Na realidade, tudo se passa exactamente ao contrário, isto é, a partir do momento em que a Escola---o paradigma de escolicidade essencialmente pré-industrial ou mais exactamente pré-tecnológica que vigorou entre nós até ao início da década de '70 do século passado---deixou de ser capaz de responder às novas exigências do aparelho produtivo do capitalismo tecnológico entretanto instalado; a partir desse momento, dizia, verificou-se uma clara 'retracção epistemológica e teórica' em matéria de concepções educativas recentradas cada vez mais na própria escola e nas práticas, sobretudo didácticas nela levadas a cabo, como "alternativa" à natureza fundamentalmente propedêutica e formativa que, bem ou mal, ela conseguiu ter antes.

Se não serve para nada, tem de ser "agradável" ou tende a tornar-se pura e simplesmente intolerável.

Há mesmo toda uma Epistemologia [e concretamente uma Teórica] que vêm claramente, a partir, sobretudo, do início da década de '70, utilizando uma espécie de "espuma teorética" de um certo rousseauismo fácil e de sucesso imediato assegurado em socorro desta versão atabalhoadamente "encurtada", "funcionalmente encolhida" da missão formativa anterior da Escola [pelo facto de "formar" para um modelo de sociedade económica, social e politicamente disfuncional, a Escola da ditadura não deixou de "formar" e de ter assegurado para si formas de consonância estrutural com a sociedade em que se inscreveu, é preciso reconhecer...]---uma Epistemologia e uma Teórica onde se integram, desde logo, os famigerados "motivacionismos" que são, no fundo, a arma e o instrumento de eleição e de afirmação da "escolocracia pós-moderna", incapaz de servir para outra coisa que não para "consumo imediato".

Ao contrário da prof.

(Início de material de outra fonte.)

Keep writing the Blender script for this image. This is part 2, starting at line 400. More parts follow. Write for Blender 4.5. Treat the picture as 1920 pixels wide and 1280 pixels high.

Amélia Lopes, não creio, com toda a franqueza, que Bolonha possa ter um papel verdadeiramente decisivo na melhoria da Educação em Portugal.

E isso exactamente pelo que acabei de dizer, i.e., que o problema não é um problema de pessoas nem sequer, em última análise, da sua formação mas uma questão sistémica de "utilicidade" histórica precisa da Escola e da sua articulação objectiva com a sociedade em seu redor designadamente no que diz respeito às respectivas [e legítimas] aspirações sociais, cultu[r]ais, civilizacionais e até políticas devidamente assumidas---e, claro, expressas.